Still, there was more pain ahead. Coming out is never a clean cut—it’s a wound that opens, bleeds, and heals over time. He struggled with being seen differently, with being treated like a stranger in his own family. And I—I still question whether I did enough. Did I tell him I was proud of him? Did I create a space soft enough for him to land in? Did I make him feel seen, truly seen?

My Sister’s Becoming

Then there’s my sister—our stories echo in uncanny ways. She too grew up in Catholic girlhood, with friendships and flirtations that blurred into something more. For a while, it seemed like she would follow the "normal" path—dating boys, making our parents sigh with relief. But adulthood has its way of stripping away the things we do to survive. And she would, in her own time, come into her truth.

My sister and I were like besties growing up. I was like the best thing to her—at least that’s how it felt—because she pretty much did everything I did. She wanted the things I wanted. She’d go “shopping” in my closet, borrowing clothes so we could wear the same outfits like twins. There was something so affirming in that mirroring, in our closeness.

But my migration somehow changed a lot of that. The lack of proximity took a toll. Our relationship became a little stale at one point—distant, unfamiliar. And then, just when I thought I had lost the thread of our sisterhood, she came out of the closet—in the most awkward, unexpected way. I didn’t know what to say. I wasn’t there to hug her or process it together. She had to do it on her own. I still carry guilt for not being there the way I wanted to be—for not holding her hand, literally, through the storm.

A Family Transformed

But we got through it. Somehow, we all did.
My parents—raised in a generation steeped in tradition and shame—surprised me the most. Their path to acceptance wasn’t instant or perfect, but it was real. I watched them wrestle with their own biases, dismantle what they thought they knew, and rebuild their love on stronger foundations. I witnessed transformation—both with my siblings and in the very structure of our family.

It was humbling. And deeply moving.
We always say love is unconditional—but we rarely talk about how it often isn’t, not right away. That awareness, that honesty, is crucial. Especially for queer family members who are constantly checking if the space around them is safe. If they can speak. If they can breathe.

I Am Because They Are

My connection to the LGBTQ+ community in the diaspora has been one of the greatest gifts of my life. And I owe that to my siblings. They taught me—through their pain, their joy, their courage—how to hold space. How to love better. How to become a true ally, not just in name but in action.
Even as the Ate, I realize I’ve learned far more from them than they ever could from me.

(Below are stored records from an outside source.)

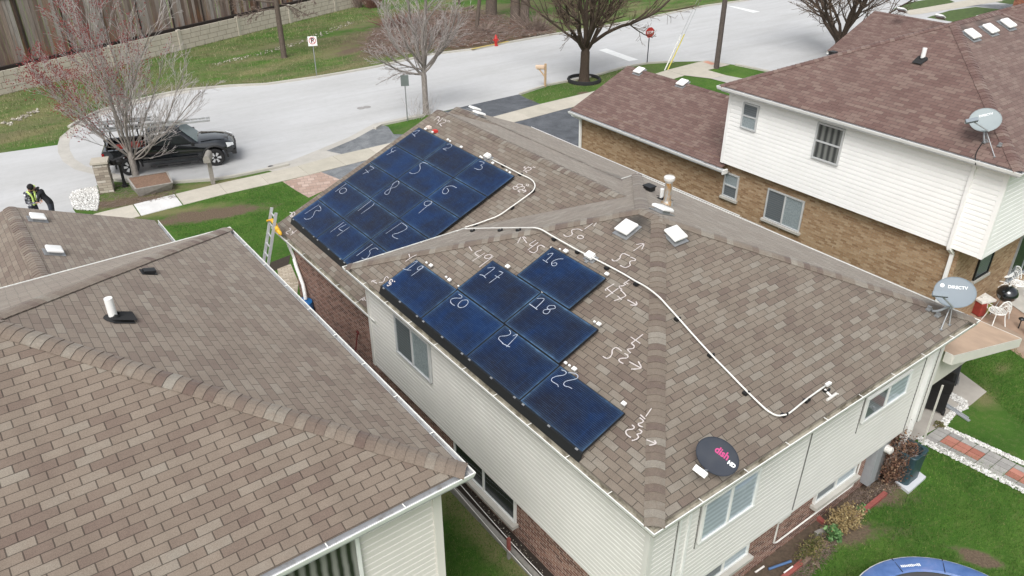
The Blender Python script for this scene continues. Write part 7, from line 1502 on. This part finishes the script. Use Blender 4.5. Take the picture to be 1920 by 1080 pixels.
def iron_chair(px, py, rz, label):
    q = on_z(px, py); ch_ = thing('garden_chair', q, label, 'chair', 'white iron garden chairs', rz=rz); m_ = MB(); K = 24
    for r_ in (.06,.12,.18,.235): m_.tube([(r_*math.cos(k*2*math.pi/K), r_*math.sin(k*2*math.pi/K), .44) for k in range(K+1)], .010 if r_ < .23 else .018, 5, caps=False)
    for k in range(14): a = k*2*math.pi/14; m_.tube([(.05*math.cos(a), .05*math.sin(a), .44), (.235*math.cos(a), .235*math.sin(a), .44)], .008, 4)
    m_.build('seat', M['iron'], ch_, world=False)
    m_ = MB(); P0 = [(-.20-.05*math.sin(t), .24*math.cos(t), .46+.46*math.sin(t)) for t in [k*math.pi/14 for k in range(15)]]; m_.tube(P0, .016, 6); P1 = [(x, y*.6, .46+(z-.46)*.62) for x, y, z in P0]; m_.tube(P1, .011, 5)
    for k in range(1, 14): m_.tube([P1[k], P0[k]], .008, 4)
    for k in (3, 5, 7, 9, 11): m_.tube([(-.21, P1[k][1]*.9, .46), P1[k]], .008, 4)
    m_.build('backrest', M['iron'], ch_, world=False)
    m_ = MB()
    for s in (-1, 1): m_.tube(catmull([V((-.22, s*.23, .66)), V((.0, s*.27, .67)), V((.16, s*.26, .63)), V((.17, s*.22, .45))], 3), .013, 6)
    m_.build('armrest', M['iron'], ch_, world=False)
    for x, y in ((.16,.15),(.16,-.15),(-.16,.15),(-.16,-.15)): m_ = MB(); m_.tube(catmull([V((x, y, .44)), V((x*1.15, y*1.15, .25)), V((x*1.5, y*1.5, 0))], 3), .015, 6); m_.build('leg', M['iron'], ch_, world=False)
    return ch_
iron_chair(1862, 606, R(60), 'white iron chair in front of the kettle grill'); iron_chair(1866, 555, R(-60), 'white iron chair behind the kettle grill on the wall side'); iron_chair(1900, 553, R(-120), 'white iron chair behind the kettle grill on the door side')
q = on_z(1889, 512); m_ = MB(); m_.lathe([(.0,.70),(.42,.70),(.43,.72),(.42,.74),(0,.74)], 32, c=on_z(1893, 560)+V((.1,.6,0))); tq = on_z(1893, 560)+V((.1,.6,0))
for k in range(3): a = k*2.09; m_.tube([tq+V((.1*math.cos(a), .1*math.sin(a), .7)), tq+V((.3*math.cos(a), .3*math.sin(a), 0))], .015, 6)
single(m_, 'garden_table', M['iron'], 'round white iron table against the tan brick wall', 'table', tq, smooth=True)
for px, py, lb in ((1909, 616, 'small black path light left of the other at the patio edge'), (1921, 626, 'small black path light at the right edge of the photo')):
    q = on_z(px, py); m_ = MB(); m_.tube([q, q+V((0,0,.3))], .018, 6); m_.lathe([(.03,.28),(.09,.33),(.08,.36),(.02,.40),(0,.40)], 12, c=q); single(m_, 'path_light', M['black'], lb, 'path light', q, 'black path lights', smooth=True)
# gas meter on the tan brick wall
q = V((rbx, 10.1, 0)); gm = thing('gas_meter', q+V((-.15,0,0)), 'grey gas meter with pipes on the tan brick wall', 'gas meter'); m_ = MB(); m_.box(q+V((-.2,-.1,.62)), (.2,.34,.26)); m_.build('body', M['dish_pale'], gm, bevel=.03); m_ = MB(); m_.tube([q+V((-.16,.42,.85)), q+V((-.26,.42,.85))], [.15,.13], 18); m_.build('regulator', M['galv'], gm, smooth=True)
m_ = MB(); m_.tube([q+V((-.15,.42,0)), q+V((-.15,.42,.9)), q+V((-.17,-.1,.95)), q+V((-.17,-.15,.75))], .02, 8); m_.tube([q+V((-.12,-.2,.75)), q+V((-.06,-.5,.72)), q+V((-.05,-1.9,.72))], .018, 8); m_.build('pipe', M['sign_black'], gm, smooth=True)
bpy.context.view_layer.update()
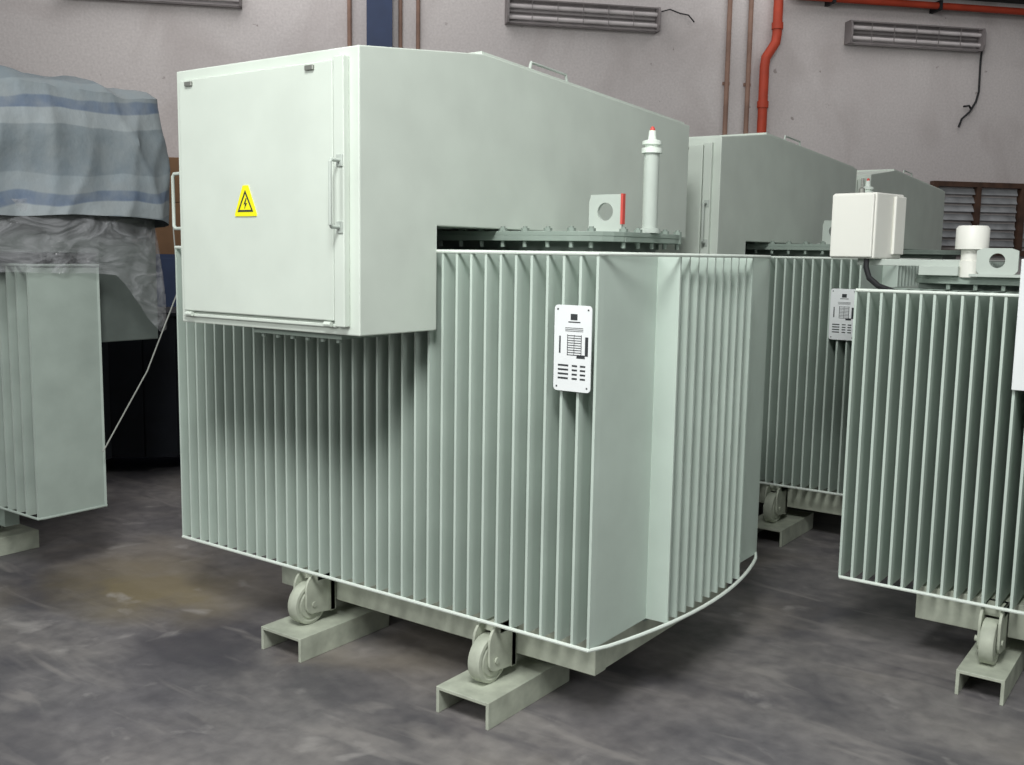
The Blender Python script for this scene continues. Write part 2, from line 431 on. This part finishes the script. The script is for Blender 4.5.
def plastic_mat():
    m=bpy.data.materials.new('clear_plastic');m.use_nodes=True;nt=m.node_tree
    b=nt.nodes['Principled BSDF'];b.inputs['Base Color'].default_value=(.50,.51,.53,1);b.inputs['Roughness'].default_value=.16
    b.inputs['Specular IOR Level'].default_value=.9
    b.inputs['Coat Weight'].default_value=.8;b.inputs['Coat Roughness'].default_value=.12
    tc=nt.nodes.new('ShaderNodeTexCoord');n=nt.nodes.new('ShaderNodeTexNoise');n.inputs['Scale'].default_value=4.5;n.inputs['Detail'].default_value=4;n.inputs['Distortion'].default_value=.9
    mp=nt.nodes.new('ShaderNodeMapping');mp.inputs['Scale'].default_value=(1,1,2.2);mp.inputs['Rotation'].default_value=(.5,0,0)
    nt.links.new(tc.outputs['Object'],mp.inputs['Vector']);nt.links.new(mp.outputs[0],n.inputs['Vector'])
    bp=nt.nodes.new('ShaderNodeBump');bp.inputs['Strength'].default_value=.55;bp.inputs['Distance'].default_value=.06
    nt.links.new(n.outputs['Fac'],bp.inputs['Height']);nt.links.new(bp.outputs['Normal'],b.inputs['Normal']);nt.links.new(bp.outputs['Normal'],b.inputs['Coat Normal'])
    r=nt.nodes.new('ShaderNodeValToRGB');e=r.color_ramp.elements
    e[0].position=.36;e[0].color=(.16,.16,.16,1);e[1].position=.50;e[1].color=(.42,.42,.42,1)
    x=e.new(.57);x.color=(.20,.20,.20,1);x=e.new(.66);x.color=(.40,.40,.40,1)
    nt.links.new(n.outputs['Fac'],r.inputs['Fac']);nt.links.new(r.outputs['Color'],b.inputs['Alpha'])
    return m
pl=drape('plastic_sheet',-4.27,-2.735,-.76,.47,1.70,lambda x,y:1.385-.28*max(0,min(1,(y-.14)/.2)),plastic_mat(),amp=.015,top=False,seed=7,flare=.045,edge=.05,cr=.012,cf=3,foldk=.008)
tag(pl,'crumpled clear plastic sheet hanging below a tarpaulin','plastic sheet')
bm=bmesh.new();tube(bm,[(-2.705,.50,1.62),(-2.675,.50,1.30),(-2.655,.30,.92),(-2.645,.05,.57)],.0035,6)
tag(obj('rope',bm,M_rope,smooth=True),'thin pale rope hanging from the tarpaulin edge','rope')
def shade_block(loc,w,d,h,rot,label):
    E=empty('shade_filler',loc,label,'shade_block',None,rot)  # added dark block, stands in for shade between the units
    part('block_body',M_navyshade,E,lambda bm:box(bm,.02,w-.02,.02,d-.02,.1,h-.02))
    def pl_(bm):
        for k in range(7):
            a=k*w/7; 
            for y in (0,d-.02): box(bm,a+.005,a+w/7-.005,y,y+.02,.1,h)
    part('side_boards',M_navyshade,E,pl_)
    part('lid',M_navyshade,E,lambda bm:box(bm,-.02,w+.02,-.02,d+.02,h,h+.025),bevel=.003)
    for k in (0,w/2-.05,w-.1): part('skid',M_navyshade,E,lambda bm:box(bm,k,k+.1,0,d,0,.1))
shade_block((-4.66,1.12,0),1.5,.7,1.05,math.radians(46.78),'dark boarded block added as shade in the gap')

# ------------------------------------------------------------ room
def mixfac(nt,src,k):
    m=nt.nodes.new('ShaderNodeMath');m.operation='MULTIPLY';m.inputs[1].default_value=k
    nt.links.new(src,m.inputs[0]);return m.outputs[0]
class NB:
    def __init__(s,name):
        s.m=bpy.data.materials.new(name);s.m.use_nodes=True;s.nt=s.m.node_tree;s.b=s.nt.nodes['Principled BSDF'];s.tc=s.nt.nodes.new('ShaderNodeTexCoord')
    def N(s,scale,detail=6,dist=0,vec=None):
        n=s.nt.nodes.new('ShaderNodeTexNoise');n.inputs['Scale'].default_value=scale;n.inputs['Detail'].default_value=detail;n.inputs['Distortion'].default_value=dist
        s.nt.links.new(vec or s.tc.outputs['Object'],n.inputs['Vector']);return n.outputs['Fac']
    def ramp(s,src,els):
        r=s.nt.nodes.new('ShaderNodeValToRGB');e=r.color_ramp.elements
        e[0].position,e[0].color=els[0];e[1].position,e[1].color=els[1]
        for p,c in els[2:]:
            x=e.new(p);x.color=c
        s.nt.links.new(src,r.inputs['Fac']);return r.outputs['Color']
    def mix(s,a,b_,fac,mode='MIX'):
        x=s.nt.nodes.new('ShaderNodeMix');x.data_type='RGBA';x.blend_type=mode
        if isinstance(fac,float):x.inputs[0].default_value=fac
        else:s.nt.links.new(fac,x.inputs[0])
        for q,i in ((a,6),(b_,7)):
            if isinstance(q,tuple):x.inputs[i].default_value=q
            else:s.nt.links.new(q,x.inputs[i])
        return x.outputs[2]
    def mapping(s,rot,scale,loc=(0,0,0)):
        mp=s.nt.nodes.new('ShaderNodeMapping');mp.inputs['Rotation'].default_value=rot;mp.inputs['Scale'].default_value=scale;mp.inputs['Location'].default_value=loc
        s.nt.links.new(s.tc.outputs['Object'],mp.inputs['Vector']);return mp.outputs[0]
K0,K1=(0,0,0,1),(1,1,1,1)
def floor_mat():
    q=NB('stained_concrete')
    c=q.ramp(q.N(.9,8,.4),[(.32,srgb(102,100,103)),(.68,srgb(140,135,131))])
    c=q.mix(c,q.ramp(q.N(14,9,.2),[(.3,(.70,.70,.72,1)),(.7,(1.16,1.16,1.15,1))]),.85,'MULTIPLY')
    c=q.mix(c,srgb(66,65,71),mixfac(q.nt,q.ramp(q.N(1.5,8,.5,q.mapping((0,0,.4),(1,1.3,1),(7,3,0))),[(.47,K0),(.66,K1)]),.75))
    # irregular scuffs
    st=q.ramp(q.N(2.2,8,.7,q.mapping((0,0,.62),(.8,2.6,1))),[(.56,K0),(.68,K1)])
    c=q.mix(c,srgb(76,74,80),mixfac(q.nt,st,.5))
    st=q.ramp(q.N(2.4,8,.9,q.mapping((0,0,-.35),(.7,2.8,1),(3,1,0))),[(.58,K0),(.70,K1)])
    c=q.mix(c,srgb(156,151,147),mixfac(q.nt,st,.4))
    gm=q.nt.nodes.new('ShaderNodeTexGradient');gm.gradient_type='SPHERICAL'
    q.nt.links.new(q.mapping((0,0,0),(1/.75,1/.5,1),(2.30/.75,-.05/.5,0)),gm.inputs[0])
    mm=q.nt.nodes.new('ShaderNodeMath');mm.operation='MULTIPLY';q.nt.links.new(gm.outputs['Fac'],mm.inputs[0]);q.nt.links.new(q.N(4,6),mm.inputs[1])
    c=q.mix(c,srgb(124,113,84),mixfac(q.nt,q.ramp(mm.outputs[0],[(.05,K0),(.4,K1)]),.85))
    c=q.mix(c,srgb(118,108,92),mixfac(q.nt,q.ramp(q.N(.9,5,.5),[(.54,K0),(.7,K1)]),.55))
    c=q.mix(c,srgb(174,170,167),mixfac(q.nt,q.ramp(q.N(5,7,.4),[(.63,K0),(.74,K1)]),.5))
    q.nt.links.new(c,q.b.inputs['Base Color'])
    rr=q.nt.nodes.new('ShaderNodeMapRange');rr.inputs['To Min'].default_value=.30;rr.inputs['To Max'].default_value=.65
    q.nt.links.new(q.N(3),rr.inputs['Value']);q.nt.links.new(rr.outputs[0],q.b.inputs['Roughness'])
    bp=q.nt.nodes.new('ShaderNodeBump');bp.inputs['Strength'].default_value=.2;bp.inputs['Distance'].default_value=.01
    q.nt.links.new(q.N(14,8),bp.inputs['Height']);q.nt.links.new(bp.outputs['Normal'],q.b.inputs['Normal'])
    return q.m
def wall_mat():
    q=NB('stained_wall')
    c=q.ramp(q.N(.5,6,.3),[(.3,srgb(186,180,179)),(.7,srgb(200,194,192))])
    c=q.mix(c,q.ramp(q.N(50,6),[(.3,(.86,.86,.86,1)),(.7,(1.06,1.06,1.06,1))]),.8,'MULTIPLY')
    st=q.ramp(q.N(1.2,7,.6,q.mapping((0,0,0),(1.1,1,.9))),[(.5,K0),(.72,K1)])
    c=q.mix(c,srgb(158,149,147),mixfac(q.nt,st,.55))
    c=q.mix(c,srgb(112,100,96),mixfac(q.nt,q.ramp(q.N(9,3),[(.70,K0),(.73,K1)]),.6))
    q.nt.links.new(c,q.b.inputs['Base Color']);q.b.inputs['Roughness'].default_value=.85
    bp=q.nt.nodes.new('ShaderNodeBump');bp.inputs['Strength'].default_value=.3;bp.inputs['Distance'].default_value=.01
    q.nt.links.new(q.N(20,8),bp.inputs['Height']);q.nt.links.new(bp.outputs['Normal'],q.b.inputs['Normal'])
    return q.m
ROT=math.radians(46.78);WP=Vector((-5.184,3.763,0))
wdir=Vector((math.cos(ROT),math.sin(ROT),0));wn=Vector((math.sin(ROT),-math.cos(ROT),0))
bm=bmesh.new()
A=WP-wdir*9;B=WP+wdir*14
box_pts=[A,B,B+wn*14,A+wn*14]
v=[bm.verts.new((p.x,p.y,0)) for p in box_pts];v2=[bm.verts.new((p.x,p.y,-.1)) for p in box_pts]
bm.faces.new(v);bm.faces.new(v2[::-1])
for i in range(4): bm.faces.new((v[i],v[(i+1)%4],v2[(i+1)%4],v2[i]))
fl=obj('floor',bm,floor_mat());fl['kind']='structure'
bm=bmesh.new();box(bm,-9,14,0,.2,-.1,5.2)
wl=obj('wall_back',bm,wall_mat());wl.location=WP;wl.rotation_euler=(0,0,ROT);wl['kind']='structure'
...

Being beside queerness is support and recognition. It’s about witnessing someone’s wholeness and saying, I see you. I love you. I am here.

The Grace of Being Seen

So here I am, telling a story I thought I never would. Because maybe, just maybe, this is the very way I can keep my siblings safe—not by silence, but by truth. Not by protecting them from the world, but by building a world that protects them.

Queerness, to me, is beyond identity. It is courage. And FAMILY is about how we show up for each other, ESPECIALLY WHEN IT’S HARD.

To my siblings: you are seen. You are sacred. You are loved in every way I know how to love.

And to the reader: may we all learn to be better—braver—at loving people exactly as they are.

May we all grow beside queerness. And may we all grow from it.